**To be done:** Please return exactly the run of lines that begins with the line containing "Build this scene" and ends with the line containing "COL = SC.collection", pictures excluded.

**Data entries:**
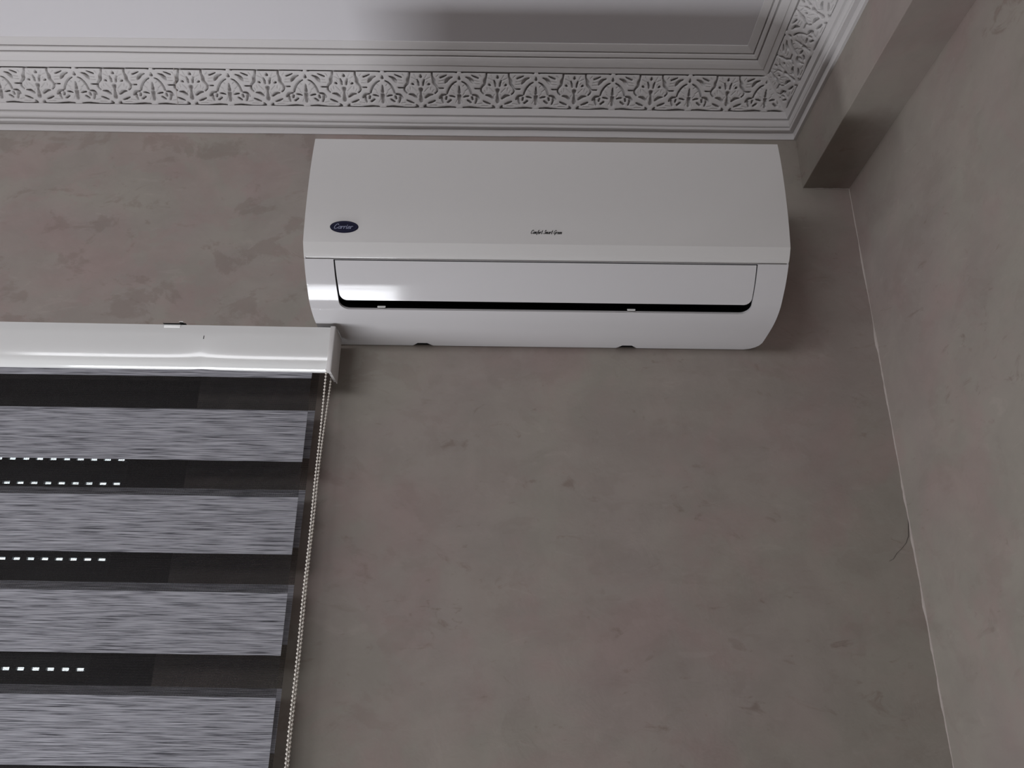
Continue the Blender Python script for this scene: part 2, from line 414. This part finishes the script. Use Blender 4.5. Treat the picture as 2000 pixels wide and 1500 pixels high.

* * *

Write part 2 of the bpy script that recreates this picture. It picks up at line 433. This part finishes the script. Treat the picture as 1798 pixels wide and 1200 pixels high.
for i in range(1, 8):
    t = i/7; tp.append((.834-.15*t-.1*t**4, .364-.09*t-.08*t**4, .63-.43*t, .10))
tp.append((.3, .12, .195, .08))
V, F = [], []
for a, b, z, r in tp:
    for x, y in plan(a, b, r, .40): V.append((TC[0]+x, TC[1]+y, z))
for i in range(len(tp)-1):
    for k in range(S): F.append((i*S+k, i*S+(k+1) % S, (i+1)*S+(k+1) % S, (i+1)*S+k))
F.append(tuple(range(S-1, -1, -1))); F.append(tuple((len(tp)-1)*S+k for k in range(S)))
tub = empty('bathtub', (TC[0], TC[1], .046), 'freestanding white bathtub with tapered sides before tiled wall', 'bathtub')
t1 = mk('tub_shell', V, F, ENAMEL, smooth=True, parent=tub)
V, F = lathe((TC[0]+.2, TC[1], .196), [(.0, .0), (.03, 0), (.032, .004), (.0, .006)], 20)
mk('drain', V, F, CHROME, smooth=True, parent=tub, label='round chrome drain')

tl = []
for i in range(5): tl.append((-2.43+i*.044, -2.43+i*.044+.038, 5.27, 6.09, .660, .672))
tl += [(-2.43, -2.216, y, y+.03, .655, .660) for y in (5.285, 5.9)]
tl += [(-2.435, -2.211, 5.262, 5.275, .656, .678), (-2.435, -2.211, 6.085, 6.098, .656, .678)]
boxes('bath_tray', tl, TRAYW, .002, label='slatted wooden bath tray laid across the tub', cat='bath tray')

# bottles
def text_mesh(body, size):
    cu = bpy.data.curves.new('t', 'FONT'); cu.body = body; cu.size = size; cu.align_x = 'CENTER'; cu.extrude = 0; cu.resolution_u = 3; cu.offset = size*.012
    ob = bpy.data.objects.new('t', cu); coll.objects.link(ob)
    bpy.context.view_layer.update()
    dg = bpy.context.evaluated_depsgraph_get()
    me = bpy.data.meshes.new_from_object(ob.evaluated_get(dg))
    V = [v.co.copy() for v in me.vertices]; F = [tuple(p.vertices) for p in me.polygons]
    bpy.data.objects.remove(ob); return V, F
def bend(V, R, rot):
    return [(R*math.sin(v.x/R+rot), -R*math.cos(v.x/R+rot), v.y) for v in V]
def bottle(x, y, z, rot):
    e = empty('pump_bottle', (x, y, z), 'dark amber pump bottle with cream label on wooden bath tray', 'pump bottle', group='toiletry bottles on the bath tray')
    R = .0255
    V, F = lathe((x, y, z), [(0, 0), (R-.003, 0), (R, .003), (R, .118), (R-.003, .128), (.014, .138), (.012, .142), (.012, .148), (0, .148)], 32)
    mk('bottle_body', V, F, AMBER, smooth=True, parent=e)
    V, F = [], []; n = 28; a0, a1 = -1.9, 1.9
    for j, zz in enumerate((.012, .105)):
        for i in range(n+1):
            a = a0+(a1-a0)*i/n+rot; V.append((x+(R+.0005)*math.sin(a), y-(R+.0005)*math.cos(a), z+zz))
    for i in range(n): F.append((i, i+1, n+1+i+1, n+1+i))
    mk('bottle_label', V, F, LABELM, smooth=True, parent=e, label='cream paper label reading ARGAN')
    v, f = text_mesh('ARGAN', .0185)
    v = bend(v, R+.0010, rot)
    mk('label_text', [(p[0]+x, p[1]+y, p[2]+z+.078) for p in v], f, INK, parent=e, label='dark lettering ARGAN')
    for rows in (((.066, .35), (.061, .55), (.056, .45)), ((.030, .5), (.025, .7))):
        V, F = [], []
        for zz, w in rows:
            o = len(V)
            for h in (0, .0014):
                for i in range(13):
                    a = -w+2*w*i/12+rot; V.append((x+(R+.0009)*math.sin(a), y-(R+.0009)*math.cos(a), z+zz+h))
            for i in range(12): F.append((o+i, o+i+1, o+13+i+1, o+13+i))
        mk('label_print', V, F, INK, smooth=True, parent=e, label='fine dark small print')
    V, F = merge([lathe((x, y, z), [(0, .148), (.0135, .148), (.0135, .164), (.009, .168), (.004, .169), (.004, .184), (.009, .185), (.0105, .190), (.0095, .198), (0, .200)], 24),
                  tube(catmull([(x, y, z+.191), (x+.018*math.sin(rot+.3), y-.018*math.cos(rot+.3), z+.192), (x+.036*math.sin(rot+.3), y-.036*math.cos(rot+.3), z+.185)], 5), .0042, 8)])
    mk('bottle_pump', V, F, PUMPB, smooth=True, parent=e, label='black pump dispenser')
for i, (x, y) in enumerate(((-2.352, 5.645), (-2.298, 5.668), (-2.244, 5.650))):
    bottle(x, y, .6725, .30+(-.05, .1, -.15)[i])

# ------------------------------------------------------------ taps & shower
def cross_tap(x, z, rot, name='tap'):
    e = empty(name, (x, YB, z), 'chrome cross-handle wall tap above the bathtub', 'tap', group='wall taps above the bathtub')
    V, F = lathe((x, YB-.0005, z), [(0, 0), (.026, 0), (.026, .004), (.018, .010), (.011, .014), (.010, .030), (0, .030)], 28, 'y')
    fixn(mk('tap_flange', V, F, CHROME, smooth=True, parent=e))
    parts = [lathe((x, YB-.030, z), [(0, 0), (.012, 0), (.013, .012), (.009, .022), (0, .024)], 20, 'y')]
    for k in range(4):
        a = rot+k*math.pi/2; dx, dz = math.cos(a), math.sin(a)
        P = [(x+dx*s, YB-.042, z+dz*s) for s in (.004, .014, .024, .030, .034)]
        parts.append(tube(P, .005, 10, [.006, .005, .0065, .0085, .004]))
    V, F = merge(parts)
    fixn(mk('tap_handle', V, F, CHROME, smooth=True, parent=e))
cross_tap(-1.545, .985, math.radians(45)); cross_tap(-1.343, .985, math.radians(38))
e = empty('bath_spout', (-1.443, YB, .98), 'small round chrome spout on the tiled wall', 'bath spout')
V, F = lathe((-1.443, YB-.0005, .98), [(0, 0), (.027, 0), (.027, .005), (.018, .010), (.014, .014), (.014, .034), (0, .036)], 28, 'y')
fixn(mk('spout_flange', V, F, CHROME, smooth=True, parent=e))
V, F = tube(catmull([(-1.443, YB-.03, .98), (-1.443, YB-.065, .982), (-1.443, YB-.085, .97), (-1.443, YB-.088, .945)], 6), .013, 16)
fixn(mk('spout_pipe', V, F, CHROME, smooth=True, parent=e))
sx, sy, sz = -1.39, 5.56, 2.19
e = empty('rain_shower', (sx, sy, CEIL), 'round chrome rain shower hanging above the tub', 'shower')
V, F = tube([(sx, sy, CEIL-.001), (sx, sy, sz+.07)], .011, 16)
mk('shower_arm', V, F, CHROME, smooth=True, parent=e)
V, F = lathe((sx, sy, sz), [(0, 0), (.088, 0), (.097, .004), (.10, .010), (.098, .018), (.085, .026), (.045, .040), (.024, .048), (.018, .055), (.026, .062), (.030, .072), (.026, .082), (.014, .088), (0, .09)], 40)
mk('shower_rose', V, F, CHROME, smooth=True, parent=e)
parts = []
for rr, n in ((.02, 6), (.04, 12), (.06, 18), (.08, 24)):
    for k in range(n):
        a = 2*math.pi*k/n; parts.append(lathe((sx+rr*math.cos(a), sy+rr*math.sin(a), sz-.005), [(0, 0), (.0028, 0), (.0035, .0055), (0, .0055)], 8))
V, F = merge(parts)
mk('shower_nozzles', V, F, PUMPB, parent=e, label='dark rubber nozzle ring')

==

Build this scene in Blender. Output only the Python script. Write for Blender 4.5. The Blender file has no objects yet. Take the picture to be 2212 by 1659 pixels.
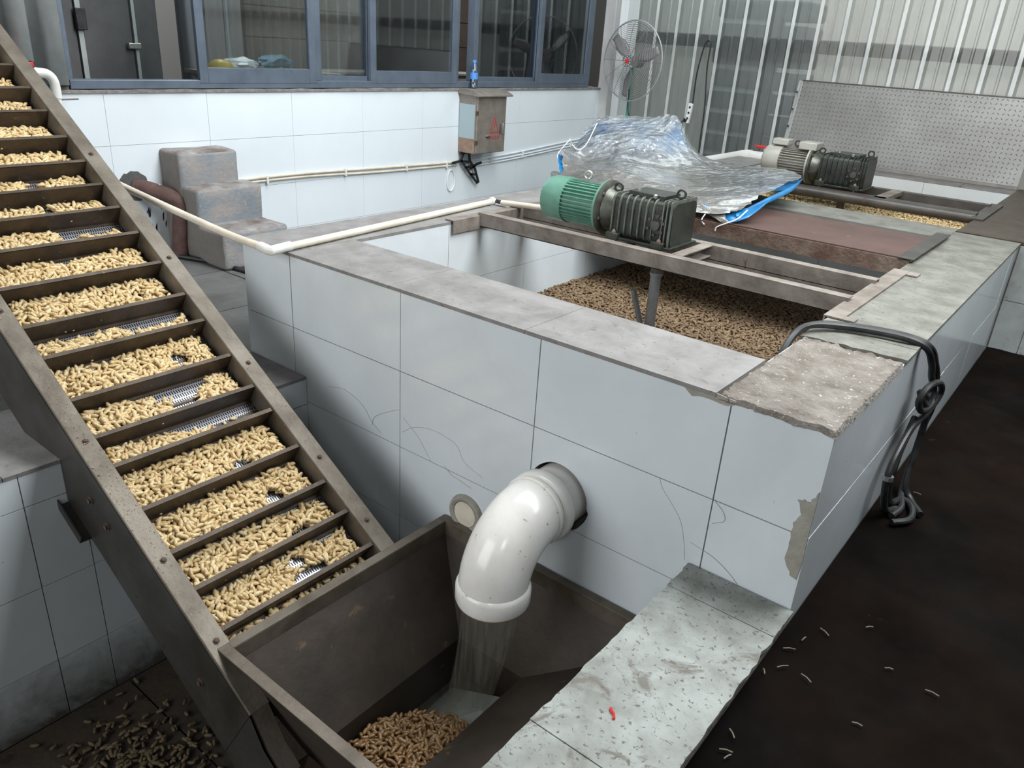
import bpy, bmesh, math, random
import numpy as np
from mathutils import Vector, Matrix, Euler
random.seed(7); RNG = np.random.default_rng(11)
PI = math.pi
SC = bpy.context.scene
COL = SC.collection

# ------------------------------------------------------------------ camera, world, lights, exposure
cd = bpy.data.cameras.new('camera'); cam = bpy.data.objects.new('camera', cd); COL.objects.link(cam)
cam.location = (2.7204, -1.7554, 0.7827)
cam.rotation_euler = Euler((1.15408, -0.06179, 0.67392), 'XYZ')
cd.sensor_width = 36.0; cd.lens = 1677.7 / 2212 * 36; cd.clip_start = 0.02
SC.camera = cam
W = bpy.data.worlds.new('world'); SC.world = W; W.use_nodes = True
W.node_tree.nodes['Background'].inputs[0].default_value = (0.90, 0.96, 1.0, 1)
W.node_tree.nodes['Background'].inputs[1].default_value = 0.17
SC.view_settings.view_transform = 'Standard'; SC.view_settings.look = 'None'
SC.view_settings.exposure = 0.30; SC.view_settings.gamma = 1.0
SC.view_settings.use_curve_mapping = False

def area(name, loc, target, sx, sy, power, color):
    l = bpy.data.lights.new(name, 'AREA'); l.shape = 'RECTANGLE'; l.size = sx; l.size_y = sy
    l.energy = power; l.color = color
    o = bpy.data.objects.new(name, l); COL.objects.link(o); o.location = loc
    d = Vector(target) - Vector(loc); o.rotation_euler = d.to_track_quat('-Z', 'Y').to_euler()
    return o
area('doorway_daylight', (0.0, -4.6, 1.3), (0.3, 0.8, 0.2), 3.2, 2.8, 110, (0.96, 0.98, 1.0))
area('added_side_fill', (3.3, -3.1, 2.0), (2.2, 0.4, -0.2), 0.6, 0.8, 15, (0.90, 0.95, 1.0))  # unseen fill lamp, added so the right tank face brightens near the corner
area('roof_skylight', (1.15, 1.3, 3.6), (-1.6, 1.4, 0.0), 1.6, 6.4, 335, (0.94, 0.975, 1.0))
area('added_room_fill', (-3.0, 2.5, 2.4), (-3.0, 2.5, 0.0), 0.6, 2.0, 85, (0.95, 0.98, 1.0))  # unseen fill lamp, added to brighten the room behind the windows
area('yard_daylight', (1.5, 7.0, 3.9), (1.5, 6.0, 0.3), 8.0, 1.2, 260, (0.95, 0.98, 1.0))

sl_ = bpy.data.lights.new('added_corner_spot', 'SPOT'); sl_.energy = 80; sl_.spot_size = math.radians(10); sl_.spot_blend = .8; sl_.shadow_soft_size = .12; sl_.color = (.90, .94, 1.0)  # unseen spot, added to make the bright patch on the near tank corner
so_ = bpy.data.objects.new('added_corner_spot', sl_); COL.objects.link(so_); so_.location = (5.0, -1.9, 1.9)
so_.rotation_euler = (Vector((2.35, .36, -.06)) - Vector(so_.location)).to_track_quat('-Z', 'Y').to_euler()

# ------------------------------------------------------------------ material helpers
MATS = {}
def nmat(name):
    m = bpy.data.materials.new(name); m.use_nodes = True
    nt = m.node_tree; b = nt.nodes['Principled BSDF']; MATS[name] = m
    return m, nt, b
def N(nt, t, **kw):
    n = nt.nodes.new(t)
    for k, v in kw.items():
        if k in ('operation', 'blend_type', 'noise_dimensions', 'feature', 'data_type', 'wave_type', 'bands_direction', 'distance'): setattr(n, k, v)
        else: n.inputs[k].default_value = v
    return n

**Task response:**
Build this scene in Blender. Output only the Python script. Write for Blender 4.5. The Blender file has no objects yet. Take the picture to be 2212 by 1659 pixels.
import bpy, bmesh, math, random
import numpy as np
from mathutils import Vector, Matrix, Euler
random.seed(7); RNG = np.random.default_rng(11)
PI = math.pi
SC = bpy.context.scene
COL = SC.collection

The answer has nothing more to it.